Supplied data -
## START
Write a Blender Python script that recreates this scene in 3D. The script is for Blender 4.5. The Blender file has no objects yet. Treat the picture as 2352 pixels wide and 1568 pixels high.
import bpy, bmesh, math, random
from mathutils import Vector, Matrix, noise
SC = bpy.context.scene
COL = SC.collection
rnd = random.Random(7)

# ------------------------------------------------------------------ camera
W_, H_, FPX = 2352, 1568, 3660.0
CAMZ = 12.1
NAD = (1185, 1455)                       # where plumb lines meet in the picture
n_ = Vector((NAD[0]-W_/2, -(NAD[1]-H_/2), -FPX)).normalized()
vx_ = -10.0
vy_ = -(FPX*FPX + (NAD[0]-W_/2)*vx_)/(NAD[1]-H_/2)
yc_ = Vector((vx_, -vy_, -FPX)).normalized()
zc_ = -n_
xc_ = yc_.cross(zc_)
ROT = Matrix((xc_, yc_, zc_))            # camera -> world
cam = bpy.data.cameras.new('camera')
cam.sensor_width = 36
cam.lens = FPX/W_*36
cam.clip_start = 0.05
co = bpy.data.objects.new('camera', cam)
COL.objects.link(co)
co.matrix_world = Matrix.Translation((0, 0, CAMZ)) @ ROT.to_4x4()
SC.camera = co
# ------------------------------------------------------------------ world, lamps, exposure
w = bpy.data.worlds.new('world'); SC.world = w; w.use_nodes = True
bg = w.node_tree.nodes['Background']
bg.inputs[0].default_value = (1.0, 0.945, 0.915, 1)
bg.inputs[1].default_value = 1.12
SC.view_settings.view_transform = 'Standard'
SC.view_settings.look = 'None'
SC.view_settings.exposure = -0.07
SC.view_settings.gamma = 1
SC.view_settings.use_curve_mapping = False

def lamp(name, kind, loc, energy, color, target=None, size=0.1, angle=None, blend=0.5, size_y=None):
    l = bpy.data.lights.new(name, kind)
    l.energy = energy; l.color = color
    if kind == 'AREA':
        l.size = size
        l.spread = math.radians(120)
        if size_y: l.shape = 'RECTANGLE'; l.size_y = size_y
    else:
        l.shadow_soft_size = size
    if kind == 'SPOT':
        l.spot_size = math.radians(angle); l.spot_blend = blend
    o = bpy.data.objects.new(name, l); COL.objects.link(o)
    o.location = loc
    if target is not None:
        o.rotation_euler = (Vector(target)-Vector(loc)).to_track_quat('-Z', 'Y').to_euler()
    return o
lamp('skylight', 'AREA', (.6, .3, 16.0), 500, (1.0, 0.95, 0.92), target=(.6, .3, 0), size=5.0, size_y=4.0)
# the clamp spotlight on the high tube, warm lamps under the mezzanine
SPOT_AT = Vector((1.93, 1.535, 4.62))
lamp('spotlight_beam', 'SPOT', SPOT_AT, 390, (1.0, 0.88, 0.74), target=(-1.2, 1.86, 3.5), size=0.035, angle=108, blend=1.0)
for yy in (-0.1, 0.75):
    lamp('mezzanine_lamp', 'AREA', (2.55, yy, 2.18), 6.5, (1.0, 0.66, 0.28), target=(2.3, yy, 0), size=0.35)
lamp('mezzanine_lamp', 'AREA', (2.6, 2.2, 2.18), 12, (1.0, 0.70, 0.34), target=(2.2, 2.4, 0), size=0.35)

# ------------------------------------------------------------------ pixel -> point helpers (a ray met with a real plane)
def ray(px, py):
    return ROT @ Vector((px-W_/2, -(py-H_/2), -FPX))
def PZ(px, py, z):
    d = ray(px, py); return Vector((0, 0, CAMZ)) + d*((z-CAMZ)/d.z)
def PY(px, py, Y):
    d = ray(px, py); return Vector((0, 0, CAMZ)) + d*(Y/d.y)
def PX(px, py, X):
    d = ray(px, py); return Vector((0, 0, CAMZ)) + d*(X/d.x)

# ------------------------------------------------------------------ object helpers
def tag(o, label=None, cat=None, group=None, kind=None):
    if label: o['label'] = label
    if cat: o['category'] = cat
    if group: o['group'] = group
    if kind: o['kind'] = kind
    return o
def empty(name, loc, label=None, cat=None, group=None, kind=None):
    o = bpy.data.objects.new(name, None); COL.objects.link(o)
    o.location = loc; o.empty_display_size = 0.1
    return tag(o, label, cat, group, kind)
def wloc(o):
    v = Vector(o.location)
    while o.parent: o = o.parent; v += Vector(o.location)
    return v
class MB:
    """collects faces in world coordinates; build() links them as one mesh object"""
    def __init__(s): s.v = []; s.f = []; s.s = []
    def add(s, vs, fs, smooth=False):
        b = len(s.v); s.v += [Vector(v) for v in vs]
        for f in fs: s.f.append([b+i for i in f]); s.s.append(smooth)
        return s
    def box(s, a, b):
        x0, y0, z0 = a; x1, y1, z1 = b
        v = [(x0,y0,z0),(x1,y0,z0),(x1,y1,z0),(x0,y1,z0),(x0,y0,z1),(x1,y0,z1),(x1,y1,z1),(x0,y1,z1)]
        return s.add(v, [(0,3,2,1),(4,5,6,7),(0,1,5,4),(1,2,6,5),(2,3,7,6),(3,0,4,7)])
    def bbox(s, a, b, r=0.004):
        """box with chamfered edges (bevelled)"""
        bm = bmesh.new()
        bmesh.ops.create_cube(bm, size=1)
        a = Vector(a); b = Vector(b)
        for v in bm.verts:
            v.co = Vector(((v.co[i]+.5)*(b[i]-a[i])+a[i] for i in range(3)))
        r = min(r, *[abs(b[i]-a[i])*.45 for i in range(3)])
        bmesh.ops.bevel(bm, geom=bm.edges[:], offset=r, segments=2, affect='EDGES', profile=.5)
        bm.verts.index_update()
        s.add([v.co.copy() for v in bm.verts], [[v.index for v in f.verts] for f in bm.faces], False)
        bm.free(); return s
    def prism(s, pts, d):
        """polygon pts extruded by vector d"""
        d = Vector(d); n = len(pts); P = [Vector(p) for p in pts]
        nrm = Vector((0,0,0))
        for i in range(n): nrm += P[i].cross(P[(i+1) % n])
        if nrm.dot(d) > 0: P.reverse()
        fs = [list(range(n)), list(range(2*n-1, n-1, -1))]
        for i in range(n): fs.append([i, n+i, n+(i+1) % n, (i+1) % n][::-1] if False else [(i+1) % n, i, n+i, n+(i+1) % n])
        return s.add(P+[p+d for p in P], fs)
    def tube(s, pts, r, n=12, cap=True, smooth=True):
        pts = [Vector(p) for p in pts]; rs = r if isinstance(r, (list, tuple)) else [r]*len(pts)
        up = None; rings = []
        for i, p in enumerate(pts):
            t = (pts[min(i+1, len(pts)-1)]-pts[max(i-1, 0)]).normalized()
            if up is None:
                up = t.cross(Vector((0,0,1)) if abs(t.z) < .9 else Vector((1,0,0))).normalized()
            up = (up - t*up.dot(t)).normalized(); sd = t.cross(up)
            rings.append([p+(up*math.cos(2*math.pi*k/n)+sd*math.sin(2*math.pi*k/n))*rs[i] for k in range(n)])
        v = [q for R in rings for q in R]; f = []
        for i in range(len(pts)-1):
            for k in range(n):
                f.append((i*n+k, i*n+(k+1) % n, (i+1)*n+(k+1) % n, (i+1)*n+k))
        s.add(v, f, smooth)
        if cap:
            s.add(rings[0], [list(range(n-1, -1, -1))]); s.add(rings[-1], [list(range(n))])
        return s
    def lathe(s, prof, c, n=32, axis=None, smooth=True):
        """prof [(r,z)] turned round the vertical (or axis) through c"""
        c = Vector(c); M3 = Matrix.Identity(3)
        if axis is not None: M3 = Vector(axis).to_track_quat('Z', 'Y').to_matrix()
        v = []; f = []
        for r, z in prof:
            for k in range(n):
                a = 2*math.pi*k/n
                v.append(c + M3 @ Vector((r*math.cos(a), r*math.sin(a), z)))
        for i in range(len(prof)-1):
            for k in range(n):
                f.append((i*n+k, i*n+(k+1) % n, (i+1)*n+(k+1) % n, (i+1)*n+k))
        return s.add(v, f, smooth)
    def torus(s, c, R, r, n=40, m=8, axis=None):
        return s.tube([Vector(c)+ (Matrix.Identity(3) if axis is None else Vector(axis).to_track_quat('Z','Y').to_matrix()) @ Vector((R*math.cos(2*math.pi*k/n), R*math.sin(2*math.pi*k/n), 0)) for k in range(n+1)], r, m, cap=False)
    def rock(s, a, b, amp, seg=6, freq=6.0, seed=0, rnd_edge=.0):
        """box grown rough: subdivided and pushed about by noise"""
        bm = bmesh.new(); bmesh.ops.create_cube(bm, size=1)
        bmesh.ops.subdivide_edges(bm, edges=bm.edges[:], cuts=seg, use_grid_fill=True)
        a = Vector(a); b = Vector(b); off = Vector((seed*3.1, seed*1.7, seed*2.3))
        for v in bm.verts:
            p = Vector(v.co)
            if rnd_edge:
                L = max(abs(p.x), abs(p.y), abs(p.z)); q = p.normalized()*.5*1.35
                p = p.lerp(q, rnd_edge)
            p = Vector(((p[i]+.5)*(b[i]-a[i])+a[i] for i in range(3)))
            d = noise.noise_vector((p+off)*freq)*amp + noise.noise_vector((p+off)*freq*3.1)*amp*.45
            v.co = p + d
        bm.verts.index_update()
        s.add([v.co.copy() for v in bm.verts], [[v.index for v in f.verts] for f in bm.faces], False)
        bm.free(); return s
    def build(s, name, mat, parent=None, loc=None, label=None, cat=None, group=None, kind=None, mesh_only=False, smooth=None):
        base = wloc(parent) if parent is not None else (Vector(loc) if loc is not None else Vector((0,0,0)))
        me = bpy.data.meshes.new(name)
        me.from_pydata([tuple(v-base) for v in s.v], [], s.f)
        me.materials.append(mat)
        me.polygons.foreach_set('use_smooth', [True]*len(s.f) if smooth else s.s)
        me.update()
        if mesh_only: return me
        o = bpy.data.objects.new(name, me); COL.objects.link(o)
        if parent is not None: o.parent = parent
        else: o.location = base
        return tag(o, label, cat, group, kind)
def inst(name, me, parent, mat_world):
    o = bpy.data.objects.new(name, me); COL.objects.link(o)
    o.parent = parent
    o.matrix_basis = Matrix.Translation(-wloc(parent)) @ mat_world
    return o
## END
Return exactly the opening lines of the listing above, ending with the line that has "rnd = random.Random(7)".

The answer -
Write a Blender Python script that recreates this scene in 3D. The script is for Blender 4.5. The Blender file has no objects yet. Treat the picture as 2352 pixels wide and 1568 pixels high.
import bpy, bmesh, math, random
from mathutils import Vector, Matrix, noise
SC = bpy.context.scene
COL = SC.collection
rnd = random.Random(7)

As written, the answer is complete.